As we reported earlier last year, the Nigerian Oil and Gas Industry Content Development Act 2010 (the “Local Content Act”) was enacted to enhance local content in the oil and gas industry and its central aims of developing indigenous skills across the value chain, promoting indigenous ownership of assets and use of indigenous assets, promoting the establishment of support industries and creating customised training and sustainable employment opportunities currently seem to be well on track.
With contract award and local participation provisions as central tenets, much rests on the oversight of the Local Content Act by the Nigerian Content Development and Monitoring Board (the “NCDMB”), whose goals are to ensure continuous and measurable growth of Nigerian content in all oil and gas projects, operations and transactions.

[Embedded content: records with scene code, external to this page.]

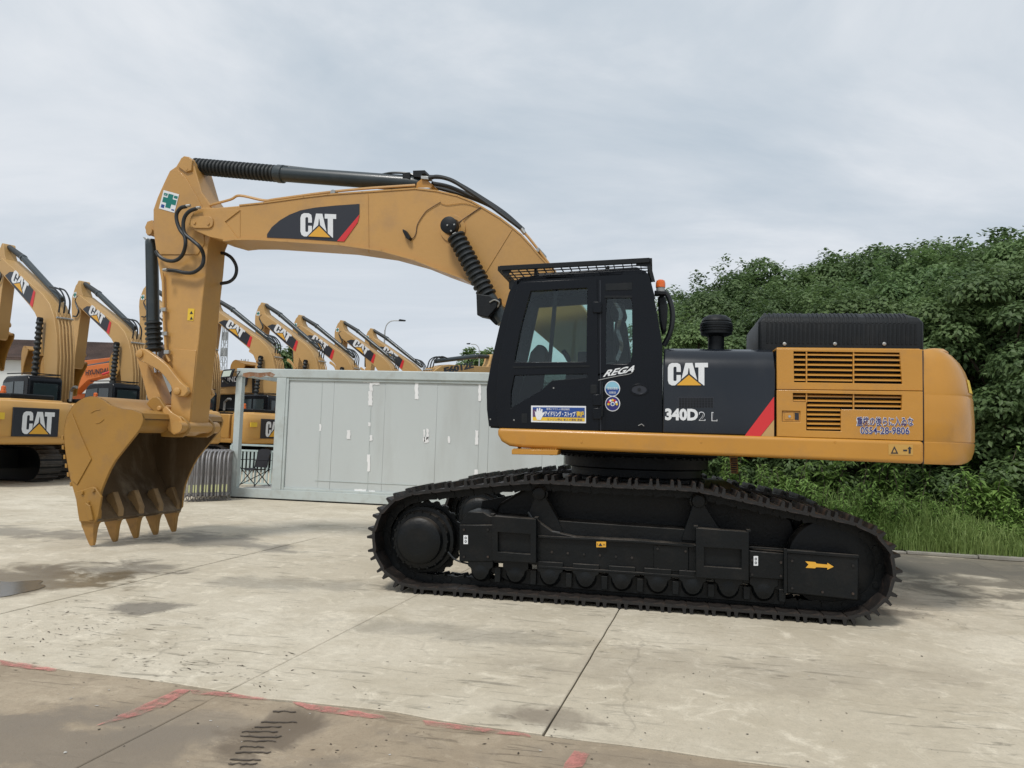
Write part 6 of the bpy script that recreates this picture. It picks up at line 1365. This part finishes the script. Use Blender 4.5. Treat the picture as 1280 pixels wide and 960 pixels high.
# low leafy ground cover behind the grass
rnd = random.Random(31); vs = []; fs = []
for _ in range(420):
    x = rnd.uniform(BX0 + .3, 12.5); y = 13.8 + rnd.uniform(0, 3.2) - .0785*x; spray(vs, fs, Vector((x, y, zbed(x,y) + rnd.uniform(.05,.35))), rnd.uniform(.2,.4), 42, rnd, .085, .7)
me = bpy.data.meshes.new('ground_cover'); me.from_pydata(vs, [], fs); me.materials.append(LEAF2); o = link('ground_cover', me, kind='stuff'); tag(o, 'low leafy ground cover under the trees of the wooded bank', 'plants')
def weed_mesh(seed, h, n, size, sp_):
    rnd = random.Random(seed); vs = []; fs = []; st = MB()
    for k in range(sp_):
        an = rnd.uniform(0, 6.28); lean = rnd.uniform(.05, .4); hh = h * rnd.uniform(.6, 1); P = [Vector((0,0,0)), Vector((math.cos(an)*lean*.4, math.sin(an)*lean*.4, hh*.5)), Vector((math.cos(an)*lean, math.sin(an)*lean, hh))]; P = crom(P, 5)
        st.tube(P, [.012 - .009*i/(len(P)-1) for i in range(len(P))], 4)
        for i in range(n):
            t = rnd.uniform(.15, 1.0); j = min(len(P)-2, int(t*(len(P)-1))); c = P[j].lerp(P[j+1], t*(len(P)-1) - j); a = rnd.uniform(0, 6.28); s_ = size * rnd.uniform(.6,1.2) * (1.25 - .6*t); tl = rnd.uniform(-.4,.5)
            d = Vector((math.cos(a)*math.cos(tl), math.sin(a)*math.cos(tl), math.sin(tl))); w = Vector((-math.sin(a), math.cos(a), 0)) * s_ * .17; b = len(vs)
            vs += [c, c + d*s_*.4 + w + Vector((0,0,.01)), c + d*s_ - Vector((0,0,s_*.25)), c + d*s_*.4 - w + Vector((0,0,.01))]; fs.append((b,b+1,b+2,b+3))
    me = bpy.data.meshes.new('foliage'); me.from_pydata(vs, [], fs); me.materials.append(LEAF2); return me, st.mesh('stems', BARK)
WM = [weed_mesh(40+i, 1.0, 60, .16, 9) for i in range(3)]; rnd = random.Random(77)
SH = [(888,13.8,.9),(912,14.0,1.0),(938,13.7,.8),(948,14.6,1.1),(972,13.8,.9),(998,14.3,1.1),(1025,13.9,.95),(1056,13.8,.9),(1086,14.1,1.0),(1118,13.8,.8),(1144,14.2,1.0),(1176,13.9,.8),(1203,14.2,1.0),(1228,14.4,1.1),(1255,13.9,.9),(1284,13.8,.8),(900,14.2,.8),(925,14.7,1.0),(958,14.2,.85),(985,14.6,1.05),(1010,14.0,.7),(1040,14.8,1.15),(1072,14.2,.8),(1100,14.9,1.1),(1130,14.3,.85),(1158,14.8,1.0),(1190,14.2,.75),(1215,14.9,1.2),(1238,13.6,1.15),(1268,14.1,.95),(1295,14.3,1.0),(1330,14.2,1.0)]
NTH = ordn + ['thirteenth','fourteenth','fifteenth','sixteenth','seventeenth','eighteenth','nineteenth'] + ['twentieth','twenty-first','twenty-second','twenty-third','twenty-fourth','twenty-fifth','twenty-sixth','twenty-seventh','twenty-eighth','twenty-ninth','thirtieth','thirty-first','thirty-second','thirty-third']
for k, (px, d, s) in enumerate(SH):
    t = place_tree(WM[k % 3], camxy(px, d - (1.15 if k < 16 else .3)) + Vector((0,0,.08)), s * (1.0 if k < 16 else 1.45), rnd.uniform(0,6.28), 'light green leafy shrub, %s from the left behind the kerb' % NTH[sorted(range(len(SH)), key=lambda i: SH[i][0]).index(k)], 'shrub', 'shrub', 'shrubs along the kerb', 'stems')
    t.children[0].name = 'foliage' if t.children else ''
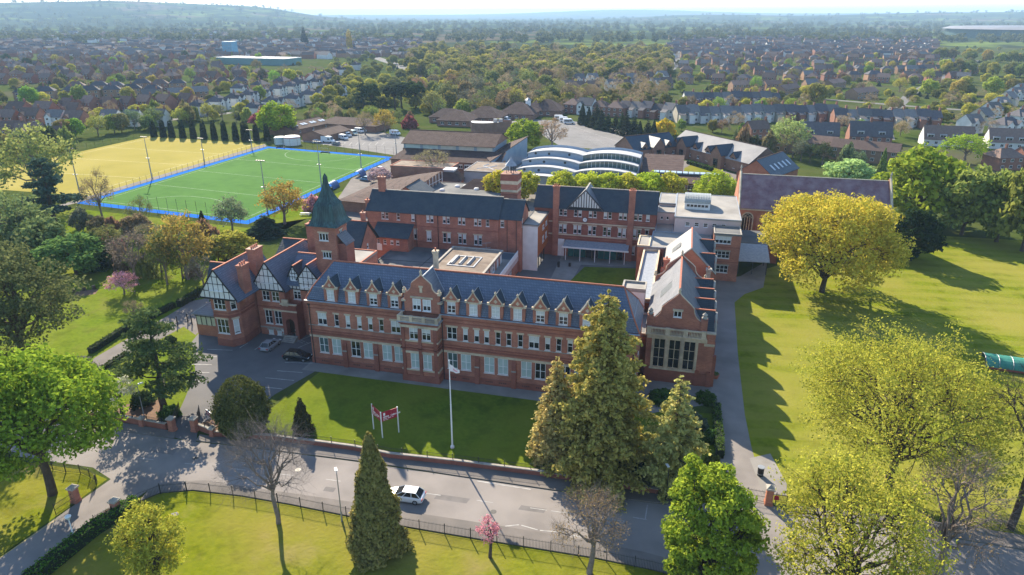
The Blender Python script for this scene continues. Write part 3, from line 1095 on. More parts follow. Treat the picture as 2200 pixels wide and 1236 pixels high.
def bay(p):
    b0, b1, y = 17.0, 22.9, -1.8
    m = MB()
    ws = [(19.05, 2.3, 1.45, 2.65), (21.1, 2.3, 1.45, 2.65), (19.05, 7.35, 1.45, 1.95), (21.1, 7.35, 1.45, 1.95)]
    hs = [(c - w / 2, c + w / 2, z, z + h) for c, z, w, h in ws]
    wall_face(m, 'f', y, b0, b1, 0, 10.3, hs)
    wall_face(m, 'l', b0, y, -.01, 0, 10.3)
    wall_face(m, 'r', b1, y, -.01, 0, 10.3)
    b = m.build("bay", BRICK, p)
    for (c, z, w, h), bl in zip(ws, (0, 0, .4, .4)):
        window(b, 'f', c, y, z, w, h, 2, 2 if z > 5 else 2, pane=BLINDG if z < 5 else GLASS, blind=bl, inpart=True, lint=False)
    t = MB()
    for z0, z1, d in ((4.98, 5.35, .12), (9.35, 9.75, .12), (7.0, 7.2, .14), (1.95, 2.2, .14)):
        t.box(b0 - d, b1 + d, y - d, y - .001, z0, z1)
        t.box(b0 - d, b0 - .001, y, -.2, z0, z1)
        t.box(b1 + .001, b1 + d, y, -.2, z0, z1)
    t.build("string_course", STONE, b)
    t = MB()
    t.box(b0 - .15, b1 + .15, y - .16, y - .002, 0, 1.15)
    t.box(b0 - .15, b0 - .002, y, -.2, 0, 1.15)
    t.box(b1 + .002, b1 + .15, y, -.2, 0, 1.15)
    for c in (b0 + .35, b1 - .35, 20.07):
        t.box(c - .25, c + .25, y - .2, y - .003, 1.15, 9.3)
    for z0, z1, d in ((5.7, 5.9, .2), (6.2, 6.4, .14), (10.0, 10.3, .25)):
        t.box(b0 - d, b1 + d, y - d, -.2, z0, z1)
    t.build("brick_course", BRICKD, b)
    # balcony with balustrade
    s = MB().box(b0 - .45, b1 + .45, y - .5, -.05, 10.3, 10.5).build("balcony", LEAD, p)
    k = MB().box(b0 - .35, b1 + .35, y - .42, y - .12, 11.25, 11.4)
    k.box(b0 - .35, b1 + .35, y - .38, y - .16, 10.5, 10.6)
    for c in (b0 - .1, 18.9, 20.95, b1 + .1):
        k.box(c - .25, c + .25, y - .45, y - .08, 10.5, 11.45)
    for i in range(30):
        x = b0 + .25 + i * .185
        k.lathe([(.05, 10.6), (.075, 10.85), (.04, 11.1), (.06, 11.25)], 5, x, y - .27)
    for x in (b0 - .2, b1 + .2):
        k.box(x - .12, x + .12, y - .1, -.1, 11.25, 11.4)
        for i in range(6):
            k.lathe([(.05, 10.5), (.075, 10.85), (.04, 11.1), (.06, 11.25)], 5, x, y + .1 + i * .26)
    k.build("balustrade", STONE, s)
    # gable wall
    g = dutch_gable(p, 20.1, -.45, 11.43, 2.85, 14.55, 15.95, 17.55, BRICK, .5)
    fr = MB()
    for c in (19.3, 20.95):
        window(g, 'f', c, -.62, 11.8, 1.3, 1.85, 2, 2, blind=.6, inpart=True, lint=False)
    t = MB().box(18.3, 21.95, -.56, -.452, 13.75, 14.05)
    t.box(19.75, 20.45, -.54, -.453, 15.6, 15.85)
    t.box(19.9, 20.3, -.56, -.453, 14.75, 15.6)
    for s in (-1, 1):
        t.box(20.1 + s * 2.95 - .35, 20.1 + s * 2.95 + .35, -.6, .1, 13.1, 13.4)
    t.build("stone_dressing", STONE, g)
    r = MB()
    for s in (-1, 1):
        r.slab([(20.1 + s * 2.75, -.0, 14.2), (20.1, -.0, 16.9), (20.1, 4.85, 16.9), (20.1 + s * 2.75, 3.1, 14.2)][::s], (0, 0, .1))
    r.build("gable_roof", SLATEH, p)
    f = MB()
    for s in (-1, 1):
        f.tube([(20.1, 4.85, 17.0), (20.1 + s * 2.8, 2.15, 14.35)], .1, 4)
    f.tube([(20.1, .1, 17.02), (20.1, 4.9, 17.02)], .12, 5)
    f.build("lead_flashing", LEAD, p)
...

The NCDMB has demonstrated commitment to making the Local Content Act work and has received praise from the Minister of Petroleum Resources (also recently elected president of OPEC) who, towards the end of 2014, announced that the Local Content Act had enhanced job creation and indigenous expertise, and had grown local content generally from 3-5% to a significant 12-18%. Further figures released by the NCDMB suggest that $5bn of new investments have been made by Nigerian service companies in the last 4 years and that tens of thousands of jobs have been created. The NCDMB also recently announced that it would be assisting Kenya and Congo-Brazzaville in putting together their own local content laws.
Back at home, the country is now poised to make a local content push into other energy-related sectors. The Local Content in Building and Construction Industry Bill continues to be a work in progress and there are also specific plans for local content in lubricants and power, and the creation of sectoral committees to develop ideas for other areas of the Nigerian economy (including fabrication, finance, insurance, shipping and petroleum technology).

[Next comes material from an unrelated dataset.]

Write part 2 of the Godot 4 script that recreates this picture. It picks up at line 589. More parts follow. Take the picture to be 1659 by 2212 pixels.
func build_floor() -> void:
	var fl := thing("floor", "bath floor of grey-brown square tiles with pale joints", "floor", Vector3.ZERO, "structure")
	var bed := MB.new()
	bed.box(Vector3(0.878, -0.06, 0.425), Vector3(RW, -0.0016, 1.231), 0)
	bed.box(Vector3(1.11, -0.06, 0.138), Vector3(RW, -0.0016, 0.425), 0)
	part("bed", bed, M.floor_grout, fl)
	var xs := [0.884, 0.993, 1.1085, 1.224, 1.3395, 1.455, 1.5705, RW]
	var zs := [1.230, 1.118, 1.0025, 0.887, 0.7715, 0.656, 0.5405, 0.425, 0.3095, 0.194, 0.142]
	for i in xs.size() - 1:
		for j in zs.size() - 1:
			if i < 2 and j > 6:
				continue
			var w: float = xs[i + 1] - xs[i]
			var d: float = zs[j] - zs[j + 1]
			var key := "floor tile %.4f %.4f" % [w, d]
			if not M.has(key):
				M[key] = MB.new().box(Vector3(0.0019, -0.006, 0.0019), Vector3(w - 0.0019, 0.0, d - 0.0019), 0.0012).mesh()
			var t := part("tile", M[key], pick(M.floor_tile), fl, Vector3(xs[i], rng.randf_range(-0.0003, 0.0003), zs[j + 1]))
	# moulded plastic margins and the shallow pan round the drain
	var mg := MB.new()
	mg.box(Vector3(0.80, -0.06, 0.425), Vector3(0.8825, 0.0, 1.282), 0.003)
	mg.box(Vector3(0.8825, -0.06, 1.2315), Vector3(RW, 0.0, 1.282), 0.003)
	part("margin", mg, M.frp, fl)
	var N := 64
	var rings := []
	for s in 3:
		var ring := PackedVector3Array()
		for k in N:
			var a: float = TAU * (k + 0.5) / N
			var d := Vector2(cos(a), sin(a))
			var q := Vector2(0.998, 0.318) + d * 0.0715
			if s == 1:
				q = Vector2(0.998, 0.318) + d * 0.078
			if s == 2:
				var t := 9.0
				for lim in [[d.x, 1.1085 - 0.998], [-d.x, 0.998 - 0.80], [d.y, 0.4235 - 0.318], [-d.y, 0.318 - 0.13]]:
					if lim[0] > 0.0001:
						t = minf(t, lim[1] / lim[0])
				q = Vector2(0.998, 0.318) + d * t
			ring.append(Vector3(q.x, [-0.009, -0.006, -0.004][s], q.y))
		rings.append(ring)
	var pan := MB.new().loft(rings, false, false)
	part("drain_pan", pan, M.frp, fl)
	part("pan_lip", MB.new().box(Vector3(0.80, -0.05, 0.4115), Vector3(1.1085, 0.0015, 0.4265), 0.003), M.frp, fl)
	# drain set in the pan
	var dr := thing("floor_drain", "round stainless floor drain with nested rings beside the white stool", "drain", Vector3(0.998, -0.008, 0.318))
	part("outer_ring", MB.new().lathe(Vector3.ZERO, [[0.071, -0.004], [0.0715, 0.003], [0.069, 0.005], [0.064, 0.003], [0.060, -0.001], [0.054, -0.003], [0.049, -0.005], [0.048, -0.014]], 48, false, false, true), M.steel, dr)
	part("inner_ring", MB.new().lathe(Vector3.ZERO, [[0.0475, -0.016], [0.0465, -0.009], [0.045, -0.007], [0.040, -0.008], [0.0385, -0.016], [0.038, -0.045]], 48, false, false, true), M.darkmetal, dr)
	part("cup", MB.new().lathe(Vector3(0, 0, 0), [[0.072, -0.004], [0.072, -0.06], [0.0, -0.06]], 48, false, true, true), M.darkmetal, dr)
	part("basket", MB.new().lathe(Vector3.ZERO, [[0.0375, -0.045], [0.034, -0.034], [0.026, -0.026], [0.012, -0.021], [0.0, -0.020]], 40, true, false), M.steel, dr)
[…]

Despite these encouraging signs, the success of local content will depend on how it is enforced and the NCDMB faced some criticism about its response to certain disputes between foreign companies and indigenous contractors during the course of 2014. As Nigeria strengthens its efforts to boost the local economy and to ensure that value from a whole range of projects is captured in-country, indigenous companies will look to the NCDMB for support and action. If the NCDMB shows signs of stepping-up enforcement, 2015 will be a critical time for expatriate companies operating in the country. In view of the potentially fierce penalties for non-compliance, operators must continue to observe the requirements and international companies engaged in other sectors will now also need to stay tuned.

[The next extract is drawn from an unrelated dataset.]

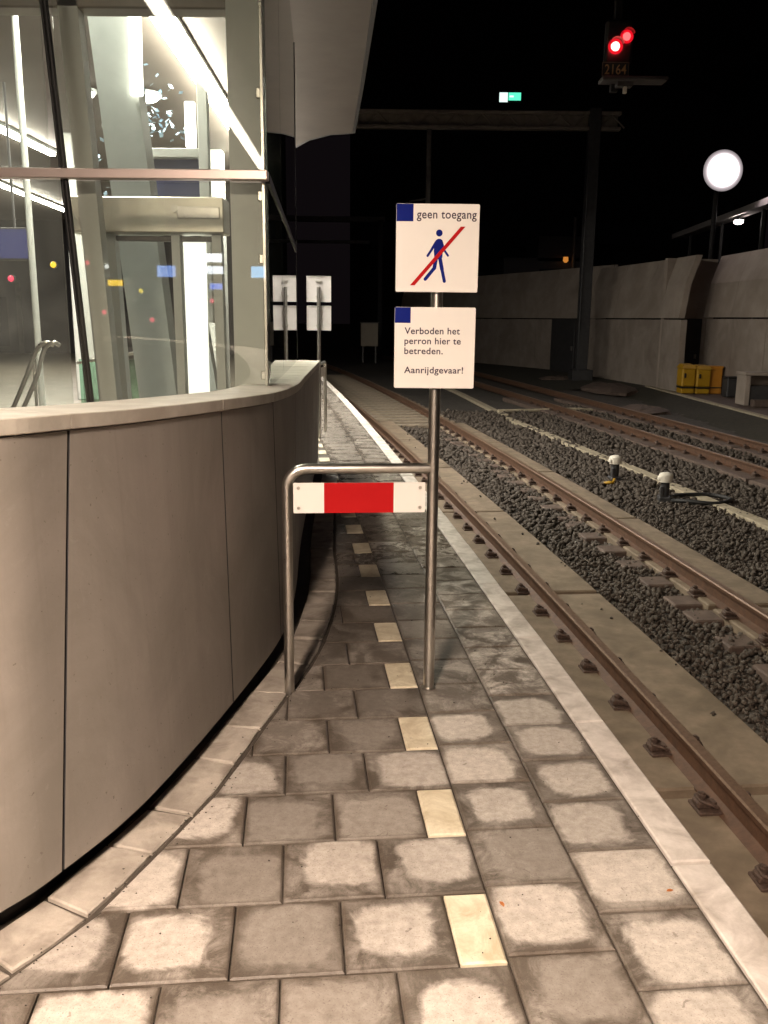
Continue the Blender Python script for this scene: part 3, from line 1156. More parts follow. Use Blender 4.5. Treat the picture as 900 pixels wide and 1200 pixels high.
pane((-3.6, FY), (-1.66, FY), .05, 2.318, 'glass_pane', GLASS, pv)
pane((-3.6, FY), (-1.70, FY), 2.382, 4.4, 'glass_pane', GLASS, pv)
pane((-1.60, FY), (-.625, FY), .05, 2.318, 'glass_pane', GLASS, pv)
pane((-1.64, FY), (-.625, FY), 2.382, 4.4, 'glass_pane', GLASS, pv)
sd = np.array([EX - CX, EY - CY])
sd = sd / np.linalg.norm(sd)
q = lambda t: (CX + sd[0] * t, CY + sd[1] * t)
pane(q(.02), q(1.58), 1.0, 2.318, 'side_pane', GLASS_SIDE, pv)
pane(q(.02), q(1.58), 2.382, 4.4, 'side_pane', GLASS_SIDE, pv)
pane(q(1.60), q(5.1), 1.0, 2.318, 'side_pane', GLASS_SIDE, pv)
pane(q(1.60), q(5.1), 2.382, 4.4, 'side_pane', GLASS_SIDE, pv)
b = MB()        # transom in front of the glass, wrapping the corner
b.bbox((-2.1, FY - .015, 2.35), (3.0, .07, .047), .004)
b.build('transom', TRANSOM := surf('pinkish_aluminium', (0.50, 0.40, 0.36), (0.56, 0.45, 0.41), 5, .35, .5, .03, 60), pv)
b = MB()
a, c = q(.05), q(5.1)
b.bbox(((a[0] + c[0]) / 2, (a[1] + c[1]) / 2, 2.35), (5.0, .03, .05), .004, math.atan2(sd[1], sd[0]))
b.build('side_transom', BLACK, pv)
b = MB()        # black gasket of the leaning joint
b.tube([(-1.555, FY + .01, 1.0), (-1.70, FY + .01, 3.6)], .014, 4)
b.tube([(-1.578, FY + .02, 1.0), (-1.723, FY + .02, 3.6)], .009, 4)
b.build('mullion', BLACK, pv)
b = MB()        # slender black joint at the far end of the side
b.tube([(EX, EY, .9), (EX, EY, 4.4)], .012, 4)
b.build('end_mullion', BLACK, pv)


def leaning_post(bx, tx, y, z0, z1, w, d, name, mat, parent, ty=None):
    ty = y if ty is None else ty
    b = MB()
    vs = [(bx - w / 2, y - d / 2, z0), (bx + w / 2, y - d / 2, z0), (bx + w / 2, y + d / 2, z0), (bx - w / 2, y + d / 2, z0),
          (tx - w / 2, ty - d / 2, z1), (tx + w / 2, ty - d / 2, z1), (tx + w / 2, ty + d / 2, z1), (tx - w / 2, ty + d / 2, z1)]
    b.add(vs, [(3, 2, 1, 0), (4, 5, 6, 7), (0, 1, 5, 4), (1, 2, 6, 5), (2, 3, 7, 6), (3, 0, 4, 7)])
    return b.build(name, mat, parent)


leaning_post(-1.48, -1.665, 5.0, 0, 3.9, .10, .10, 'column', PAINT_GREY, pv)
leaning_post(-.745, -.745, 5.02, 0, 4.4, .165, .16, 'column', PAINT_GREY, pv)
b = MB()
b.bbox((-2.12, 5.02, 3.30), (2.92, .14, .24), .008)
b.build('head_beam', PAINT_BROWN, pv)
b = MB()
b.bbox((-.632, 4.79, 2.2), (.018, .018, 4.4), .003)
for z in (1.35, 1.95, 2.26, 2.75, 3.3):
    b.bbox((-.645, 4.80, z), (.034, .03, .05), .005)
b.build('corner_profile', STEEL, pv)
b = MB()
b.bbox((-2.3, FY + .03, 1.02), (2.6, .05, .06), .006)
b.build('sill_rail', PAINT_GREY, pv)

# lift entrance inside the pavilion
lf = thing('lift_entrance', 'satin steel lift portal with a deep header inside the glass pavilion', 'lift', (0, 5.7, 0))
b = MB()
b.bbox((-1.455, 0, 2.25), (.95, .22, .205), .006)
b.build('header', STEEL_DULL, lf)
b = MB()
b.bbox((-1.13, -.115, 2.262), (.255, .014, .068), .004)
b.tube([(-1.27, -.13, 2.285), (-1.27, -.115, 2.285)], .022, 14)
b.tube([(-1.225, -.13, 2.245), (-1.225, -.115, 2.245)], .016, 14)
b.build('latch_plate', STEEL, lf)
for bx, tx, w in ((-1.63, -1.70, .075), (-1.285, -1.29, .05), (-1.025, -1.04, .055)):
    leaning_post(bx, tx, 0, 0, 2.145, w, .09, 'door_post', PAINT_GREY, lf)
b = MB()
b.bbox((-1.36, .02, 2.12), (.66, .06, .03), .004)
b.build('door_track', DARKSTEEL, lf)
b = MB()
for px in (-1.55, -1.0):
    b.bbox((px, 2.3, 2.6), (.085, .09, 2.0), .006)
b.bbox((-1.77, 2.3, 3.0), (.47, .08, .075), .006)
b.build('shaft_frame', PAINT_GREY, lf)
b = MB()
b.bbox((-1.80, 2.34, 2.80), (.42, .02, .32), .004)
b.build('shaft_panel', surf('dark_blue_panel', (0.035, 0.04, 0.10), (0.045, 0.05, 0.12), 3, .4, 0, 0), lf)

b = MB()
leaning_post(-1.325, -1.305, 6.3, 0, 2.16, .145, .06, 'white_column', BRIGHTWHITE, None)  # white painted column; the lamplight on it is put in as emission
tag(bpy.data.objects['white_column'], 'white column with a painted-on glow inside the glass pavilion', 'light column')
st = leaning_post(-1.74, -2.03, 7.0, .9, 4.2, .29, .22, 'leaning_strut', PAINT_PALE, None)
tag(st, 'thick pale grey leaning strut seen through the upper glass', 'strut')
st = leaning_post(-1.95, -2.35, 10.5, .2, 3.0, .16, .20, 'leaning_strut', PAINT_PALE, None)
tag(st, 'thinner pale leaning strut standing behind the lift portal', 'strut')
b = MB()
b.tube([(-1.78, 6.86, 4.1), (-1.80, 6.86, 3.2)], .045, 10)
tag(b.build('tube_lamp', emit('strut_tube', (1.0, .93, .78), 1.2)), 'upright bright tube lamp beside the thick leaning strut', 'lamp')
b = MB()
b.bbox((-1.66, 8.0, 3.23), (.085, .05, .36), .008)
tag(b.build('lamp_panel', emit('lamp_panel_glow', (1.0, .95, .80), 1.2)), 'short bright upright lamp panel above the dark blue panel', 'lamp')
b = MB()
b.tube([(-3.46, 9.0, 0), (-3.46, 9.0, 4.9)], .032, 10)
tag(b.build('slender_post', PAINT_GREY), 'slender round grey post far left behind the glass', 'post')

# stair with two shiny rails, glass balustrade
sr_ = thing('stair_handrail', 'two shiny steel handrails rising beside a stair behind the glass', 'handrail', (0, 6.5, 0))
for dx in (0, .075):
    b = MB()
    b.tube(catmull([(-2.98 + dx, 0, .5), (-2.72 + dx, 0, .98), (-2.60 + dx, 0, 1.22), (-2.51 + dx * .7, 0, 1.41), (-2.44 + dx * .7, 0, 1.46), (-2.40 + dx * .6, .03, 1.44)], 6), .016, 10)
    b.build('rail_tube', STEEL, sr_)
b = MB()
for x_, z_ in ((-2.80, .83), (-2.55, 1.32)):
    b.tube([(x_, .02, 0), (x_, .02, z_)], .012, 8)
b.build('rail_support', STEEL, sr_)
bl = thing('glass_balustrade', 'low greenish glass balustrade with a pale top rail inside the pavilion', 'balustrade', (0, 8.0, 0))
b = MB()
b.bbox((-2.35, 0, .65), (.75, .014, 1.25), .003)
b.build('glass_panel', GLASS_RAIL, bl)
b = MB()
b.tube([(-2.74, 0, 1.24), (-1.96, 0, 1.38)], .014, 8)
b.build('top_rail', STEEL, bl)

# ------------------------------------------------------------------ station roof and its lamps
roof = thing('station_roof', 'flat beige underside of the station roof above the pavilion', 'roof', (0, 0, 0))
edge = [EDGEC.at(EDGEC.s_of_y(y), 0)[0] for y in (-8, -3, 0, 4)]
edge_pts = [(.95, -8), (.75, -3), (.52, 0), (.28, 4), (.03, 7.5), (-.172, 10.5), (-.40, 14), (-.655, 17.6), (-1.1, 17.75), (-1.55, 18.3), (-1.985, 19.3), (-2.9, 22.5), (-5, 28), (-9, 33), (-30, 36), (-30, -8)]
b = MB()
b.prism(edge_pts, 5.0, 5.38)
b.build('roof_slab', SOFFIT, roof)
b = MB()
for a, c in zip(edge_pts[:13], edge_pts[1:14]):
    d = np.array(c) - np.array(a)
    L_ = np.linalg.norm(d)
    b.box(((a[0] + c[0]) / 2 + d[1] / L_ * .03, (a[1] + c[1]) / 2 - d[0] / L_ * .03, 5.2), (L_, .05, .404), math.atan2(d[1], d[0]))
b.build('fascia', DARK, roof)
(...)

As well as implementing local content requirements relating to ownership and participation, Nigeria appears increasingly committed to securing the financial future of local industry through the Nigerian Content Development Fund (“NCDF”), established by the Local Content Act to assist Nigerian companies operating in the oil and gas industry with finance and liquidity issues. In 2014, the NCDMB issued an overview of the operating model for the NCDF. Broadly, the NCDF comprises 1% of the value of every contract awarded in relation to any “project, operation, activity or transaction in the upstream sector”. As such, the system works as a withholding to be made by the awarder of the contract and subsequently remitted to custodian banks for the programme. The funds in the NCDF are used for guaranteeing lending to Nigerian service companies and for infrastructure and training investment led by the NCDMB, and reportedly reached $350m at the turn of the year, with projected growth to $700 million over the next 5 years. Although there have been concerns voiced that funds were unavailable or inaccessible, it appears that the NCDF is now being put to use, with the NCDMB having recently announced up to $100 million of funding for planned oil and gas parks. The planned parks will, themselves, aim to advance local content even further through promotion of local component manufacturing. As well as infrastructure development, other envisaged “commercial interventions” for the NCDF include the use of accumulated funds for project finance, asset acquisition finance and as security for under-financed indigenous companies. And whilst the NCDF is not anticipated to work as a “handout” system, it certainly has the potential to be effective in removing common commercial barriers that smaller indigenous players might otherwise face in competing for contracts.
Alongside local content and the NCDF, the Nigerian Sovereign Wealth Fund (established in 2011 to manage funds in excess of budgeted revenues for hydrocarbons) shows further desire to ensure that Nigeria’s dominant resource brings tangible benefits to the country. The split focus of the Sovereign Wealth Fund on the “stabilisation fund”, the “future generations fund” and the “Nigeria infrastructure fund” should help to address multiple issues. To aid sustainability, the promotion of investment schemes to support indigenous equipment manufacturers and companies engaged in research and development should, in turn, feed through into the service sector and, by association, back into the upstream sector. Thus, the holistic approach to local content shows how the benefits can come full circle and potentially provide benefits across multiple sectors, and across the value chain in each of them.
Capitalising on considerable momentum, the Government has, in early 2015, reaffirmed its commitment to grow local content in a variety of sectors across the economy and has indicated that it will maintain requirements notwithstanding the recent fall in oil prices. Nigeria is certainly demonstrating a multi-pronged and steadfast approach to local content both now and for the future. Indeed, if President Jonathan’s desire for the funds to represent “a new era of financial responsibility” is realised then, whether oil prices stay low or rebound, there should be commercial assistance for indigenous companies and financial benefits for the people of Nigeria for years to come.